Royal Dutch Shell Plc, which plans to dispose about $15 billion in assets, sold part of its stake in an oilfield off Brazil to Qatar Petroleum International Ltd. for about $1 billion.
Shell agreed to sell a 23 percent holding in the Parque das Conchas field, or BC-10, to Qatar’s state-run energy company. It will retain a 50 percent stake and will continue to operate the field, The Hague-based Shell said today in a statement.
“The transaction continues the growing stream of announcements relating to planned and potential divestments by the company,” Lucas Herrmann, a London-based analyst at Deutsche Bank AG, wrote in an e-mailed report.
Shell and its BC-10 partner, Oil & Natural Gas Corp. of India , in December increased their holdings in the field by buying out Petroleo Brasleiro SA for $1.64 billion and pre-empting a third-party bid. The Anglo-Dutch company, which issued its first profit warning in a decade this month, is selling assets to bring down its net investment in projects, after spending rose to a record $44 billion last year.

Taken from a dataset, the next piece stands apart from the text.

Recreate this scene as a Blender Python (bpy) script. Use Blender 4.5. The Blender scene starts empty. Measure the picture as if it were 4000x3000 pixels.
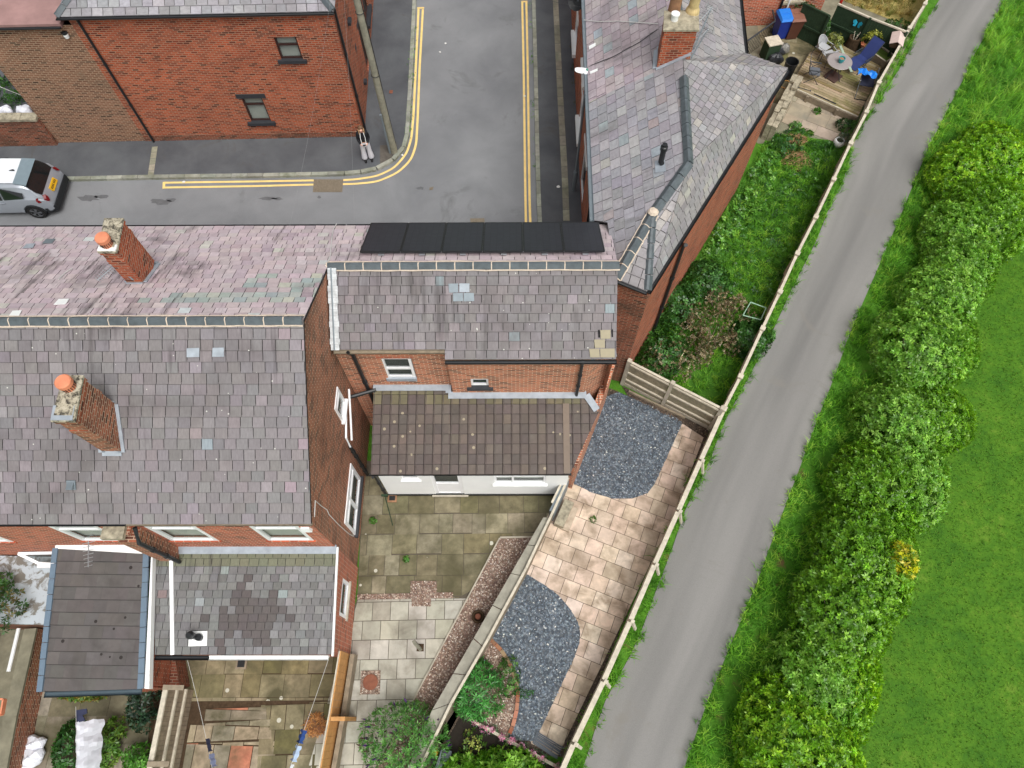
import bpy, math, random
import numpy as np
from mathutils import Vector, Matrix
R = random.Random(7); NR = np.random.default_rng(11)
C = bpy.context.scene.collection
sc = bpy.context.scene
# ------------------------------------------------------------ camera, sky, sun, exposure
HC, FPX, NAD = 21.5, 2773.0, (2018.0, 2810.0)          # drone height, focal length and point straight below, in photo pixels
def basis():
    dn = Vector(((NAD[0]-2000)/FPX, -(NAD[1]-1500)/FPX, -1)).normalized()
    Z = -dn; X = (Vector((1,0,0))-Z*Z.x).normalized(); Y = Z.cross(X)
    return Matrix((X, Y, Z))
RM = basis()
cam = bpy.data.objects.new('camera', bpy.data.cameras.new('camera')); C.objects.link(cam)
cam.matrix_world = Matrix.Translation((0,0,HC)) @ RM.to_4x4()
cam.data.sensor_width = 36; cam.data.lens = FPX/4000*36; cam.data.clip_end = 500; cam.data.clip_start = .1
sc.camera = cam
w = bpy.data.worlds.new('World'); sc.world = w; w.use_nodes = True
nt = w.node_tree; bg = nt.nodes['Background']
sky = nt.nodes.new('ShaderNodeTexSky'); sky.sky_type = 'NISHITA'; sky.sun_disc = False
SUN_EL, SUN_AZ = math.radians(62), math.radians(150)      # azimuth clockwise from +Y
sky.sun_elevation = SUN_EL; sky.sun_rotation = SUN_AZ; sky.air_density = 1.0; sky.dust_density = 6; sky.ozone_density = 1
hs = nt.nodes.new('ShaderNodeHueSaturation'); hs.inputs['Saturation'].default_value = .16   # overcast: a grey sky
nt.links.new(sky.outputs[0], hs.inputs['Color']); nt.links.new(hs.outputs[0], bg.inputs['Color'])
bg.inputs['Strength'].default_value = .135
sl = bpy.data.lights.new('sun', 'SUN'); sl.energy = 1.3; sl.angle = math.radians(35); sl.color = (1, .97, .92)
so = bpy.data.objects.new('sun', sl); C.objects.link(so)
sd = Vector((math.sin(SUN_AZ)*math.cos(SUN_EL), math.cos(SUN_AZ)*math.cos(SUN_EL), math.sin(SUN_EL)))
so.rotation_euler = sd.to_track_quat('Z', 'Y').to_euler(); so.location = (0, -10, 40)
sc.view_settings.view_transform = 'Standard'; sc.view_settings.look = 'None'
sc.view_settings.exposure = 0.18; sc.view_settings.gamma = 1
# ------------------------------------------------------------ photo pixel -> place
def ray(u, v): return (RM @ Vector(((u-2000)/FPX, (1500-v)/FPX, -1)))
def P(u, v, z=0.0):
    d = ray(u, v); t = (z-HC)/d.z
    return Vector((d.x*t, d.y*t, z))
def onwall(u, v, p, d):                                   # vertical plane through p along d -> (distance along, height)
    r = ray(u, v); n = Vector((d.y, -d.x, 0)); t = n.dot(Vector((p.x, p.y, HC))-Vector((0,0,HC)))/n.dot(r)
    q = r*t; return (Vector((q.x-p.x, q.y-p.y, 0)).dot(d), HC+q.z)
def onplane(u, v, o, n):
    r = ray(u, v); c = Vector((0,0,HC)); t = n.dot(o-c)/n.dot(r); return c+r*t
def S(r, g, b, k=1.0):                                    # colour as seen (0-255) -> linear
    f = lambda c: ((c/255+.055)/1.055)**2.4 if c > 10 else c/255/12.92
    return (f(r)*k, f(g)*k, f(b)*k)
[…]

This is the second asset sale announced by Shell Chief Executive Officer Ben van Beurden, who took over from Peter Voser this year. His company last week agreed to exit the Wheatstone liquefied natural gas project in Australia by selling its interests for $1.14 billion to Kuwait Foreign Exploration Petroleum Co.
Shell, Europe’s largest oil company, is seeking buyers for its interest in the Houston-to-Houma crude oil pipeline in the U.S., fuel-refining and marketing assets in Australia and Norway, and for oilfields in Nigeria. It may also exit its investment in Woodside Petroleum Ltd. and some shale assets in the U.S.